The most important data comes from ice cores in permafrost, which allows scientists to measure the condition of the Earth in the past. The data from these ice cores show a direct correlation between carbon dioxide in the atmosphere and temperature over several different periods of glaciation (“Ice Ages”) and interglacial periods (like our current climate). I’ve used the data set from EPICA in Antarctica in a few contexts. It’s a rich lode, so here’s the full picture:

Graph of carbon dioxide levels (measured directly, downloaded from NOAA ) and local atmospheric temperatures (estimated from isotope measurements reported in EPICA community members. Eight glacial cycles from an Antarctic ice core. Nature 429, 623–628 (2004). https://doi.org/10.1038/nature02599),

Note how the carbon dioxide level and the temperature track one other, at least as a pattern. Before human civilization, carbon dioxide shifted between about 180 ppm and about 270 ppm, with temperature swings of -10°C to +5°C relative to our recent experience (the past 2000 years that we are most familiar with are wedged at the far right of the plot). We are now at carbon dioxide levels of 420 ppm and rising, a larger increase in carbon dioxide than happened at the end of all of the most recent Ice Ages!

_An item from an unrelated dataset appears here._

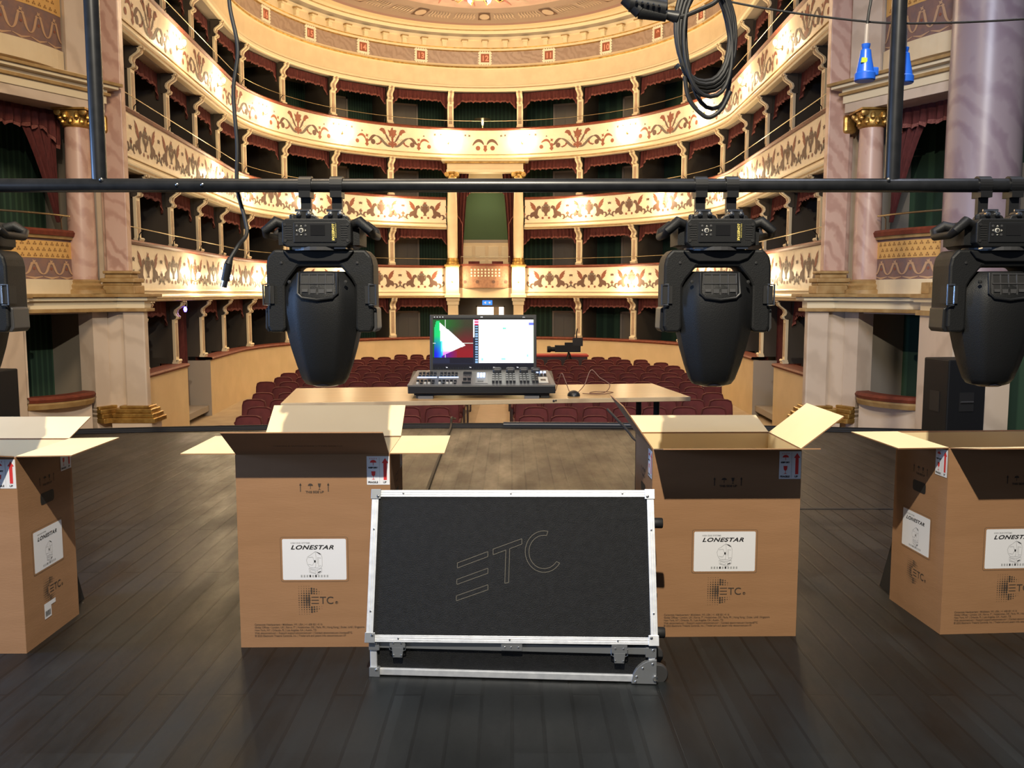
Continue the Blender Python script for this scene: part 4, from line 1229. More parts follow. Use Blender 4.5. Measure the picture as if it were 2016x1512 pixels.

It’s still a correlation, and we can only guess what caused carbon dioxide to fluctuate before the past 350 years of industrialization. Still, it’s not an irrational fear that the human combustion of geologic carbon has already changed the atmosphere enough to create the conditions for a dramatic climate change. And that’s not a conclusion that requires a model.

From this point forward, I will be focusing on possible solutions to excess carbon dioxide in the atmosphere. As in previous releases, I’ll be looking to history, and where possible, data to support the viability of different approaches. Since it’s not a problem we’ve solved in the past, there is ample room for debate.

1

For those that may miss the reference, it’s a twist on “Water water everywhere and not a drop to drink,” which is a modernized couplet from Samuel Taylor Coleridge’s “ Rime of the Ancient Mariner ” (1798). Fittingly, this is a poem that recounts the tale of a sailor exploring Antarctica. It is also the source of the idiom “an albatross around one’s neck.”